• _Description of the task_: Reproduce the listing verbatim.

----

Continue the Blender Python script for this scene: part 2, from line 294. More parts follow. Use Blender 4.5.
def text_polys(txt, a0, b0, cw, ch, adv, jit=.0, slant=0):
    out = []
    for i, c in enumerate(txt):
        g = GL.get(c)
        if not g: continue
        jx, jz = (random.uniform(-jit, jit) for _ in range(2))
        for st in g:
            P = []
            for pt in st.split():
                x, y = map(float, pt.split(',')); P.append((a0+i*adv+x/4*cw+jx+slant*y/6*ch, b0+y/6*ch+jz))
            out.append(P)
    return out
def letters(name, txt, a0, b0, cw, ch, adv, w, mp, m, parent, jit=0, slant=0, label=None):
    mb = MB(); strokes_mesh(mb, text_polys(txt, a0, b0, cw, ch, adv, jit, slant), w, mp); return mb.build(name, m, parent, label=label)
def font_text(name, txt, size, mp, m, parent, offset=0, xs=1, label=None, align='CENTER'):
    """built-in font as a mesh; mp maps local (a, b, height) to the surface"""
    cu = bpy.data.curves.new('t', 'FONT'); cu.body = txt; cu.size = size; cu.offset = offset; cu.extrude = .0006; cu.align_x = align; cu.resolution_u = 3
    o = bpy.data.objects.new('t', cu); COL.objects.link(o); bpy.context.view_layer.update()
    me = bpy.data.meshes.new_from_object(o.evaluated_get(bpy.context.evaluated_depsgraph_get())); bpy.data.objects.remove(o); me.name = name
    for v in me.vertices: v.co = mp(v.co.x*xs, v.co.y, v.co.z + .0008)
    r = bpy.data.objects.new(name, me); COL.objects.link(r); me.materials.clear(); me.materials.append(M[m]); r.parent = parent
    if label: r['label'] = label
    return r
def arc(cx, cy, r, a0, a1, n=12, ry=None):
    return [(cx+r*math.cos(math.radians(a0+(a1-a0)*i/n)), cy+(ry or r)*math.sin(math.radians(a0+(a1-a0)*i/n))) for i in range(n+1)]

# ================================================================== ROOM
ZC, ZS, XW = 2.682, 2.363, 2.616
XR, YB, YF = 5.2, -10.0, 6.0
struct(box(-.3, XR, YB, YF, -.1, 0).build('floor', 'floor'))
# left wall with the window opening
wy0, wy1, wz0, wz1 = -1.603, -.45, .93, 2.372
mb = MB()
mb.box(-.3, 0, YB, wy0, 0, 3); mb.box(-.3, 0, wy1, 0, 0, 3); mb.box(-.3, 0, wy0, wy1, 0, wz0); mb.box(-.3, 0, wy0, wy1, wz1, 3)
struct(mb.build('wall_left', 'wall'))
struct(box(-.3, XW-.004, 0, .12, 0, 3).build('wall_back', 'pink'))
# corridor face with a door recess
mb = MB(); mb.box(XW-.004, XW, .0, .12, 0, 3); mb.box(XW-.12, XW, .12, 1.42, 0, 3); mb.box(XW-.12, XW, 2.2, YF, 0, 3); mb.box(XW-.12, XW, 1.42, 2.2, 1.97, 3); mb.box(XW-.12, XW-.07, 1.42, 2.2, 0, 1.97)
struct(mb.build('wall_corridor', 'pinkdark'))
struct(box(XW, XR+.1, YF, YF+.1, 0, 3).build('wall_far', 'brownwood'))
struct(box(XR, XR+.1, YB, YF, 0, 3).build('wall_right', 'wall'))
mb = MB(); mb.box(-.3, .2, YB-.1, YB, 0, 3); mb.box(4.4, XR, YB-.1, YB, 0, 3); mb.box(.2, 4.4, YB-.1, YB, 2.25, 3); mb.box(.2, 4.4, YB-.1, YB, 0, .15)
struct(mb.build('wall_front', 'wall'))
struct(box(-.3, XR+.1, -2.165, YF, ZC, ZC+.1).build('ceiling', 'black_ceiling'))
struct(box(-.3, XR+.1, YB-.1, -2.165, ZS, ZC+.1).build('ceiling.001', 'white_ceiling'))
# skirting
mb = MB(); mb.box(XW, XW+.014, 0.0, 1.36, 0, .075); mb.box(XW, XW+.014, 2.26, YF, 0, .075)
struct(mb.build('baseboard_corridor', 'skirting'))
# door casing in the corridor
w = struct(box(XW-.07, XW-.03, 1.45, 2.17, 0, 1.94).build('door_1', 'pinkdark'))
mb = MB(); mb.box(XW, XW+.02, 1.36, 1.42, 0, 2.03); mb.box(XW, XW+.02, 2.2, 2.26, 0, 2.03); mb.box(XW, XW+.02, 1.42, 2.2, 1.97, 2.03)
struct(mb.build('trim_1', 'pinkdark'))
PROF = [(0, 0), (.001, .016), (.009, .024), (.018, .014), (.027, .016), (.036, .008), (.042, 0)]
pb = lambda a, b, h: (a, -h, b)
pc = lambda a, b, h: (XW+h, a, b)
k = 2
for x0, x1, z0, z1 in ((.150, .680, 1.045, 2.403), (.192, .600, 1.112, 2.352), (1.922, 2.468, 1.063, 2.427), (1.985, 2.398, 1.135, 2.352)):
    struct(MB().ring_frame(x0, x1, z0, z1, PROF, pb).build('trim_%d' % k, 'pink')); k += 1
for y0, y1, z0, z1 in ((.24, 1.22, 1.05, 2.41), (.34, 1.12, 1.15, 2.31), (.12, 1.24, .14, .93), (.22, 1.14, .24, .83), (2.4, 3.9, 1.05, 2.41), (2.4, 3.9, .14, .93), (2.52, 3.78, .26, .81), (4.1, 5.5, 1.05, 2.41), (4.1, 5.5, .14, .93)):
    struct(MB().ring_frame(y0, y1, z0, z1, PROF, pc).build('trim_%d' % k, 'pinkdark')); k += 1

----

• _Exercise response_:
Continue the Blender Python script for this scene: part 2, from line 294. More parts follow. Use Blender 4.5.
def text_polys(txt, a0, b0, cw, ch, adv, jit=.0, slant=0):
    out = []
    for i, c in enumerate(txt):
        g = GL.get(c)
        if not g: continue
        jx, jz = (random.uniform(-jit, jit) for _ in range(2))
        for st in g:
            P = []
            for pt in st.split():
                x, y = map(float, pt.split(',')); P.append((a0+i*adv+x/4*cw+jx+slant*y/6*ch, b0+y/6*ch+jz))
            out.append(P)
    return out
def letters(name, txt, a0, b0, cw, ch, adv, w, mp, m, parent, jit=0, slant=0, label=None):
    mb = MB(); strokes_mesh(mb, text_polys(txt, a0, b0, cw, ch, adv, jit, slant), w, mp); return mb.build(name, m, parent, label=label)
def font_text(name, txt, size, mp, m, parent, offset=0, xs=1, label=None, align='CENTER'):
    """built-in font as a mesh; mp maps local (a, b, height) to the surface"""
    cu = bpy.data.curves.new('t', 'FONT'); cu.body = txt; cu.size = size; cu.offset = offset; cu.extrude = .0006; cu.align_x = align; cu.resolution_u = 3
    o = bpy.data.objects.new('t', cu); COL.objects.link(o); bpy.context.view_layer.update()
    me = bpy.data.meshes.new_from_object(o.evaluated_get(bpy.context.evaluated_depsgraph_get())); bpy.data.objects.remove(o); me.name = name
    for v in me.vertices: v.co = mp(v.co.x*xs, v.co.y, v.co.z + .0008)
    r = bpy.data.objects.new(name, me); COL.objects.link(r); me.materials.clear(); me.materials.append(M[m]); r.parent = parent
    if label: r['label'] = label
    return r
def arc(cx, cy, r, a0, a1, n=12, ry=None):
    return [(cx+r*math.cos(math.radians(a0+(a1-a0)*i/n)), cy+(ry or r)*math.sin(math.radians(a0+(a1-a0)*i/n))) for i in range(n+1)]

# ================================================================== ROOM
ZC, ZS, XW = 2.682, 2.363, 2.616
XR, YB, YF = 5.2, -10.0, 6.0
struct(box(-.3, XR, YB, YF, -.1, 0).build('floor', 'floor'))
# left wall with the window opening
wy0, wy1, wz0, wz1 = -1.603, -.45, .93, 2.372
mb = MB()
mb.box(-.3, 0, YB, wy0, 0, 3); mb.box(-.3, 0, wy1, 0, 0, 3); mb.box(-.3, 0, wy0, wy1, 0, wz0); mb.box(-.3, 0, wy0, wy1, wz1, 3)
struct(mb.build('wall_left', 'wall'))
struct(box(-.3, XW-.004, 0, .12, 0, 3).build('wall_back', 'pink'))
# corridor face with a door recess
mb = MB(); mb.box(XW-.004, XW, .0, .12, 0, 3); mb.box(XW-.12, XW, .12, 1.42, 0, 3); mb.box(XW-.12, XW, 2.2, YF, 0, 3); mb.box(XW-.12, XW, 1.42, 2.2, 1.97, 3); mb.box(XW-.12, XW-.07, 1.42, 2.2, 0, 1.97)
struct(mb.build('wall_corridor', 'pinkdark'))
struct(box(XW, XR+.1, YF, YF+.1, 0, 3).build('wall_far', 'brownwood'))
struct(box(XR, XR+.1, YB, YF, 0, 3).build('wall_right', 'wall'))
mb = MB(); mb.box(-.3, .2, YB-.1, YB, 0, 3); mb.box(4.4, XR, YB-.1, YB, 0, 3); mb.box(.2, 4.4, YB-.1, YB, 2.25, 3); mb.box(.2, 4.4, YB-.1, YB, 0, .15)
struct(mb.build('wall_front', 'wall'))
struct(box(-.3, XR+.1, -2.165, YF, ZC, ZC+.1).build('ceiling', 'black_ceiling'))
struct(box(-.3, XR+.1, YB-.1, -2.165, ZS, ZC+.1).build('ceiling.001', 'white_ceiling'))
# skirting
mb = MB(); mb.box(XW, XW+.014, 0.0, 1.36, 0, .075); mb.box(XW, XW+.014, 2.26, YF, 0, .075)
struct(mb.build('baseboard_corridor', 'skirting'))
# door casing in the corridor
w = struct(box(XW-.07, XW-.03, 1.45, 2.17, 0, 1.94).build('door_1', 'pinkdark'))
mb = MB(); mb.box(XW, XW+.02, 1.36, 1.42, 0, 2.03); mb.box(XW, XW+.02, 2.2, 2.26, 0, 2.03); mb.box(XW, XW+.02, 1.42, 2.2, 1.97, 2.03)
struct(mb.build('trim_1', 'pinkdark'))
PROF = [(0, 0), (.001, .016), (.009, .024), (.018, .014), (.027, .016), (.036, .008), (.042, 0)]
pb = lambda a, b, h: (a, -h, b)
pc = lambda a, b, h: (XW+h, a, b)
k = 2
for x0, x1, z0, z1 in ((.150, .680, 1.045, 2.403), (.192, .600, 1.112, 2.352), (1.922, 2.468, 1.063, 2.427), (1.985, 2.398, 1.135, 2.352)):
    struct(MB().ring_frame(x0, x1, z0, z1, PROF, pb).build('trim_%d' % k, 'pink')); k += 1
for y0, y1, z0, z1 in ((.24, 1.22, 1.05, 2.41), (.34, 1.12, 1.15, 2.31), (.12, 1.24, .14, .93), (.22, 1.14, .24, .83), (2.4, 3.9, 1.05, 2.41), (2.4, 3.9, .14, .93), (2.52, 3.78, .26, .81), (4.1, 5.5, 1.05, 2.41), (4.1, 5.5, .14, .93)):
    struct(MB().ring_frame(y0, y1, z0, z1, PROF, pc).build('trim_%d' % k, 'pinkdark')); k += 1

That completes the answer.